*DATA SHOWN*

· · · ·

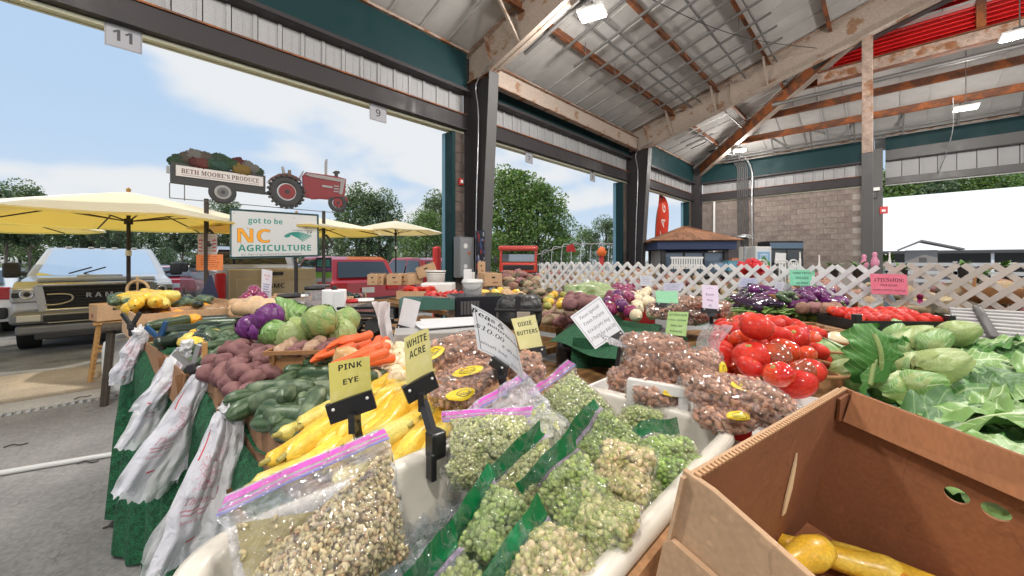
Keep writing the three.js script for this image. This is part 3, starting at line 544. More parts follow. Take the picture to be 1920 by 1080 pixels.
// the large pickup that faces the hall
{
const o = thing('heavy_pickup', 'huge grey pickup with black grille facing the market hall', 'pickup truck', V3(-13.15, ROAD, 0.22)), W = 2.02, g = M2.ramGrey;
const prof = [[-2.9, 0.5], [-2.95, 1.3], [-1.1, 1.34], [-1.0, 1.76], [-0.8, 1.84], [0.45, 1.86], [0.62, 1.84], [1.45, 1.30], [2.55, 1.22], [2.72, 1.14], [2.76, 0.75], [2.7, 0.5]];
carBody(o, prof, W, [-1.8, 1.98], 0.42, 1.24, 0.34, g);
mesh('hood', [rbox(1.25, 0.08, 1.5, 0.035, 2.02, 1.245, 0).rotateZ(0), rbox(1.1, 0.06, 0.6, 0.03, 1.98, 1.295, 0)], g, o);
for (const s of [-1, 1]) mesh('fender_flare', rbox(1.05, 0.34, 0.2, 0.08, 2.1, 0.98, s * 0.94), g, o);
mesh('windscreen', quad3(V3(1.50, 1.29, 0.86), V3(1.50, 1.29, -0.86), V3(0.70, 1.815, -0.70), V3(0.70, 1.815, 0.70), 0.02), phy([0.85, 0.88, 0.9], 0.04, { metalness: 0.9, clearcoat: 1 }), o);
for (const s of [-1, 1]) mesh('wiper', bar(V3(1.46, 1.33, s * 0.1 + 0.35), V3(1.28, 1.45, s * 0.1 - 0.25 + 0.3), 0.02, 0.02), M2.trim, o);
for (const z of [-0.5, -0.18, 0, 0.18, 0.5]) mesh('roof_marker', rbox(0.1, 0.035, 0.09, 0.012, 0.55, 1.87, z), M2.fog, o);
// grille
const gr = mesh('grille_surround', [rbox(0.1, 0.07, 1.46, 0.03, 2.80, 1.165, 0), rbox(0.1, 0.06, 1.34, 0.03, 2.80, 0.73, 0), bar(V3(2.8, 1.16, 0.72), V3(2.8, 0.73, 0.66), 0.1, 0.08, V3(1, 0, 0)), bar(V3(2.8, 1.16, -0.72), V3(2.8, 0.73, -0.66), 0.1, 0.08, V3(1, 0, 0))], std([0.55, 0.53, 0.5], 0.2, { metalness: 0.9 }), o);
mesh('grille_mesh', rbox(0.04, 0.42, 1.36, 0.01, 2.775, 0.945, 0), M.black, gr);
for (let i = 0; i < 7; i++) mesh('grille_bar', rbox(0.035, 0.016, 1.34, 0.006, 2.805, 0.79 + i * 0.055, 0), M2.trim, gr);
for (const s of [-1, 1]) mesh('grille_wing', tube([V3(2.84, 0.82, s * 0.64), V3(2.84, 0.83, s * 0.46), V3(2.84, 0.90, s * 0.33), V3(2.84, 0.97, s * 0.34), V3(2.84, 1.0, s * 0.44), V3(2.84, 1.0, s * 0.62)], 0.016, 30, 6), M2.gold, gr);
const t = canvasTex(512, 128, (c, w, h) => { c.clearRect(0, 0, w, h); c.fillStyle = '#a9aab0'; c.font = 'bold 112px sans-serif'; c.textAlign = 'center'; c.textBaseline = 'middle'; c.fillText('R A M', w / 2, h / 2); });
mesh('lettering', quad3(V3(2.845, 0.9, 0.3), V3(2.845, 0.9, -0.3), V3(2.845, 1.03, -0.3), V3(2.845, 1.03, 0.3), 0.01), std([1, 1, 1], 0.3, { map: t, transparent: true, alphaTest: 0.4, metalness: 0.5 }), gr);
// lamps
for (const s of [-1, 1]) { const h = mesh('headlight', rbox(0.16, 0.27, 0.32, 0.04, 2.72, 1.0, s * 0.86), M2.lampClear, o); mesh('lens', new THREE.TorusGeometry(0.07, 0.014, 8, 20).rotateY(Math.PI / 2).translate(2.81, 1.01, s * 0.84), M.chrome, h); mesh('bulb_housing', [rbox(0.03, 0.08, 0.1, 0.01, 2.8, 1.0, s * 0.95), new THREE.SphereGeometry(0.05, 12, 8).translate(2.77, 1.01, s * 0.84)], M2.trim, h); }
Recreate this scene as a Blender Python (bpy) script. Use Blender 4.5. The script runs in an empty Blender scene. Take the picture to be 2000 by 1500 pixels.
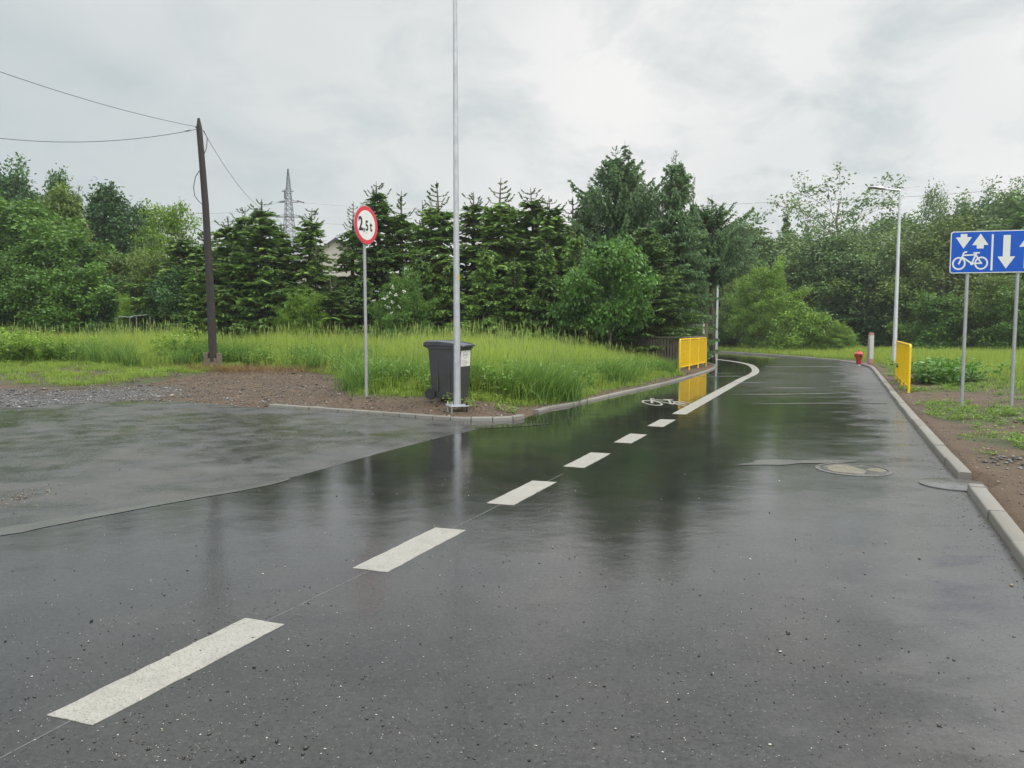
import bpy, math, random
import numpy as np
from mathutils import Vector, Matrix, geometry
R = math.radians
rng = np.random.default_rng(7)
random.seed(7)
sc = bpy.context.scene
COL = sc.collection

# ------------------------------------------------------------------ camera
EYE = 1.55
PITCH = math.atan2(110, 1500)
cam_d = bpy.data.cameras.new("camera")
cam = bpy.data.objects.new("camera", cam_d)
COL.objects.link(cam)
cam.location = (0, 0, EYE)
cam.rotation_euler = (R(90) - PITCH, 0, 0)
cam_d.sensor_width = 36
cam_d.lens = 27
cam_d.clip_start = .05
cam_d.clip_end = 3000
sc.camera = cam

# ------------------------------------------------------------------ world
SUN_EL, SUN_AZ = R(48), R(75)      # azimuth clockwise from +Y (the view direction)
w = bpy.data.worlds.new("World")
sc.world = w
w.use_nodes = True
nt = w.node_tree
nt.nodes.clear()
N = nt.nodes.new
L = nt.links.new
out = N('ShaderNodeOutputWorld')
bg_sky = N('ShaderNodeBackground'); bg_sky.inputs['Strength'].default_value = .06
sky = N('ShaderNodeTexSky'); sky.sky_type = 'NISHITA'; sky.sun_disc = False
sky.sun_elevation = SUN_EL; sky.sun_rotation = SUN_AZ
L(sky.outputs[0], bg_sky.inputs[0])
tc = N('ShaderNodeTexCoord')
sep = N('ShaderNodeSeparateXYZ'); L(tc.outputs['Generated'], sep.inputs[0])
def wmath(op, a, b=None, c=None, clamp=False):
    n = N('ShaderNodeMath'); n.operation = op; n.use_clamp = clamp
    for i, v in enumerate((a, b, c)):
        if v is None: continue
        if isinstance(v, (int, float)): n.inputs[i].default_value = v
        else: L(v, n.inputs[i])
    return n.outputs[0]
# cloud deck: direction projected on a high plane, softened at the horizon
zc = wmath('MAXIMUM', wmath('ADD', sep.outputs[2], .38), .05)
cx = wmath('DIVIDE', sep.outputs[0], zc); cy = wmath('DIVIDE', sep.outputs[1], zc)
comb = N('ShaderNodeCombineXYZ'); L(cx, comb.inputs[0]); L(cy, comb.inputs[1])
n1 = N('ShaderNodeTexNoise'); n1.inputs['Scale'].default_value = 1.1; n1.inputs['Detail'].default_value = 3; n1.inputs['Roughness'].default_value = .5
n1.inputs['Distortion'].default_value = .4
mp = N('ShaderNodeMapping'); mp.inputs['Location'].default_value = (3.1, 1.6, 0)
L(comb.outputs[0], mp.inputs[0]); L(mp.outputs[0], n1.inputs[0])
n2 = N('ShaderNodeTexNoise'); n2.inputs['Scale'].default_value = 4.2; n2.inputs['Detail'].default_value = 8; n2.inputs['Roughness'].default_value = .6
n2.inputs['Distortion'].default_value = .3
mp2 = N('ShaderNodeMapping'); mp2.inputs['Location'].default_value = (.4, 5.2, 0)
L(comb.outputs[0], mp2.inputs[0]); L(mp2.outputs[0], n2.inputs[0])
m1 = N('ShaderNodeMapRange'); m1.inputs[1].default_value = .36; m1.inputs[2].default_value = .66; L(n1.outputs[0], m1.inputs[0])
m2 = N('ShaderNodeMapRange'); m2.inputs[1].default_value = .47; m2.inputs[2].default_value = .68; L(n2.outputs[0], m2.inputs[0])
# brighter glow ahead and a little right, greyer left
side = N('ShaderNodeMapRange'); side.inputs[1].default_value = -.65; side.inputs[2].default_value = .15; L(sep.outputs[0], side.inputs[0])
bright = wmath('ADD', wmath('MULTIPLY', m1.outputs[0], .45), wmath('MULTIPLY', side.outputs[0], .62))
dark = wmath('MULTIPLY', wmath('MULTIPLY', m2.outputs[0], .58), side.outputs[0])
fac = wmath('SUBTRACT', bright, dark, clamp=True)
ramp = N('ShaderNodeMixRGB'); L(fac, ramp.inputs[0])
ramp.inputs[1].default_value = (.535, .597, .612, 1)
ramp.inputs[2].default_value = (.93, .915, .90, 1)
zen = N('ShaderNodeMapRange'); zen.inputs[1].default_value = .42; zen.inputs[2].default_value = 1.; zen.inputs[3].default_value = 1.; zen.inputs[4].default_value = 3.2
L(sep.outputs[2], zen.inputs[0])
bg_cl = N('ShaderNodeBackground'); L(ramp.outputs[0], bg_cl.inputs[0]); 
back = N('ShaderNodeMapRange'); back.inputs[1].default_value = -.1; back.inputs[2].default_value = -.7; back.inputs[3].default_value = 1.; back.inputs[4].default_value = 1.9
L(sep.outputs[1], back.inputs[0]); L(wmath('MULTIPLY', zen.outputs[0], back.outputs[0]), bg_cl.inputs[1])
mixw = N('ShaderNodeMixShader'); mixw.inputs[0].default_value = .93
L(bg_sky.outputs[0], mixw.inputs[1]); L(bg_cl.outputs[0], mixw.inputs[2]); L(mixw.outputs[0], out.inputs[0])

# ------------------------------------------------------------------ sun (overcast)
sd = bpy.data.lights.new("sun", 'SUN'); sd.energy = 1.5; sd.angle = R(18); sd.color = (1, .96, .9)
so = bpy.data.objects.new("sun", sd); COL.objects.link(so)
sv = Vector((math.sin(SUN_AZ) * math.cos(SUN_EL), math.cos(SUN_AZ) * math.cos(SUN_EL), math.sin(SUN_EL)))
so.rotation_euler = sv.to_track_quat('Z', 'Y').to_euler()
so.location = (20, 0, 40)

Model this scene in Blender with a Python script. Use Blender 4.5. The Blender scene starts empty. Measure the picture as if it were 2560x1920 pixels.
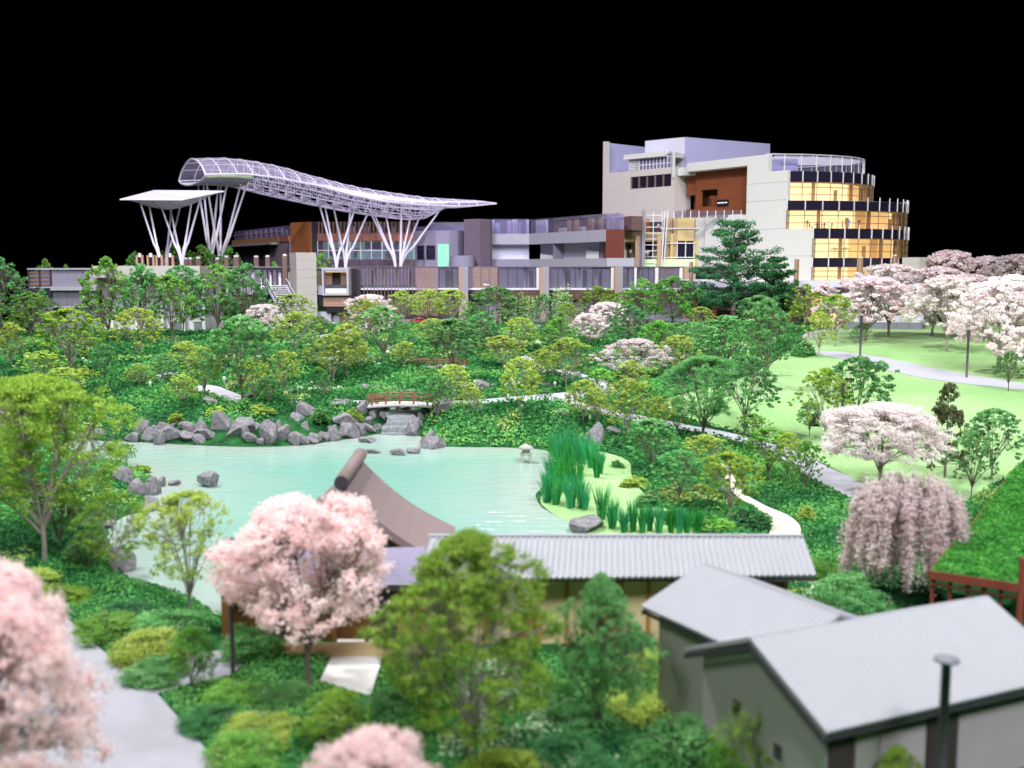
import bpy, bmesh, math, random
import numpy as np
from mathutils import Vector

# ---------------------------------------------------------------- camera, world, lamps, exposure
SC = bpy.context.scene
COL = SC.collection
F = 2600.0            # focal length in photograph pixels (2560 wide)
CAM_Z = 14.0
TH = math.atan(295 / F)
cam_d = bpy.data.cameras.new('camera')
cam = bpy.data.objects.new('camera', cam_d)
COL.objects.link(cam)
cam.location = (0, 0, CAM_Z)
cam.rotation_euler = (math.pi / 2 - TH, 0, 0)
cam_d.sensor_width = 36
cam_d.lens = 36 * F / 2560
cam_d.clip_start = 0.5
cam_d.clip_end = 2000
cam_d.dof.use_dof = True
cam_d.dof.focus_distance = 115
cam_d.dof.aperture_fstop = 0.0366 / 0.155
SC.camera = cam

world = bpy.data.worlds.new('World')
SC.world = world
world.use_nodes = True
world.node_tree.nodes['Background'].inputs[0].default_value = (0, 0, 0, 1)
world.node_tree.nodes['Background'].inputs[1].default_value = 0.0

def area_lamp(name, loc, target, size, power, col, spread=180):
    d = bpy.data.lights.new(name, 'AREA')
    d.shape = 'DISK'; d.size = size; d.energy = power; d.color = col; d.spread = math.radians(spread)
    o = bpy.data.objects.new(name, d)
    COL.objects.link(o)
    o.location = loc
    o.rotation_euler = (Vector(target) - Vector(loc)).to_track_quat('-Z', 'Y').to_euler()
    return o
# the exhibition lamps hung above the model, plus one added fill lamp
area_lamp('gallery_or_fill_lamp', (-62, 105, 150), (0, 115, 0), 12, 310000, (1.0, 0.99, 0.96))
area_lamp('gallery_or_fill_lamp', (62, 75, 140), (25, 105, 0), 22, 90000, (0.97, 0.99, 1.0))
area_lamp('gallery_or_fill_lamp', (45, -45, 125), (0, 165, 3), 50, 125000, (0.97, 0.98, 1.0), 100)
area_lamp('gallery_or_fill_lamp', (-65, -30, 105), (0, 60, 0), 40, 42000, (0.98, 0.99, 1.0), 130)  # added soft fill from the front left, lifts the dark gable
area_lamp('gallery_or_fill_lamp', (95, 60, 130), (75, 215, 16), 22, 24000, (1.0, 0.99, 0.98), 80)
area_lamp('gallery_or_fill_lamp', (-45, 60, 120), (-30, 245, 24), 26, 24000, (0.72, 0.64, 1.0), 60)
area_lamp('gallery_or_fill_lamp', (0, 350, 150), (0, 250, 25), 30, 45000, (0.74, 0.68, 1.0), 90)

SC.view_settings.view_transform = 'Standard'
SC.view_settings.look = 'None'
SC.view_settings.gamma = 1
SC.view_settings.use_curve_mapping = False
SC.view_settings.exposure = 0.0
SC.cycles.max_bounces = 6
SC.cycles.diffuse_bounces = 3
SC.cycles.glossy_bounces = 3
SC.cycles.transparent_max_bounces = 16
SC.cycles.sample_clamp_indirect = 6
SC.cycles.use_denoising = True

# ---------------------------------------------------------------- helpers
RNG = np.random.default_rng(11)
CT, ST = math.cos(TH), math.sin(TH)
def ray(px, py):
    v = 960 - py
    return px - 1280.0, F * CT + v * ST, -F * ST + v * CT
def at(px, py, Y):
    dx, dy, dz = ray(px, py)
    t = Y / dy
    return np.array((dx * t, Y, CAM_Z + dz * t))
def zy(py, Y):
    return at(1280, py, Y)[2]
def xp(px, Y, z=10.0):
    # x of a point seen at column px, depth Y, height z
    depth = Y * CT + (CAM_Z - z) * ST
    return (px - 1280.0) * depth / F
def hitz(px, py, z):
    dx, dy, dz = ray(px, py)
    t = (z - CAM_Z) / dz
    return np.array((dx * t, dy * t, z))

def vnoise(x, y, seed=0):
    x = np.asarray(x, float); y = np.asarray(y, float)
    xi = np.floor(x); yi = np.floor(y)
    fx = x - xi; fy = y - yi
    fx = fx * fx * (3 - 2 * fx); fy = fy * fy * (3 - 2 * fy)
    def h(a, b):
        s = np.sin(a * 127.1 + b * 311.7 + seed * 74.7) * 43758.5453
        return s - np.floor(s)
    return (h(xi, yi) * (1 - fx) + h(xi + 1, yi) * fx) * (1 - fy) + (h(xi, yi + 1) * (1 - fx) + h(xi + 1, yi + 1) * fx) * fy
def sstep(a, b, x):
    t = np.clip((np.asarray(x, float) - a) / (b - a), 0, 1)
    return t * t * (3 - 2 * t)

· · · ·

Return every line from the records above that holds the word "empty".

Recreate this scene as a Blender Python (bpy) script. Use Blender 4.5. The script runs in an empty Blender scene. Take the picture to be 2000 by 1500 pixels.
Model this scene in Blender with a Python script. Use Blender 4.5. The Blender scene starts empty. Measure the picture as if it were 2560x1920 pixels.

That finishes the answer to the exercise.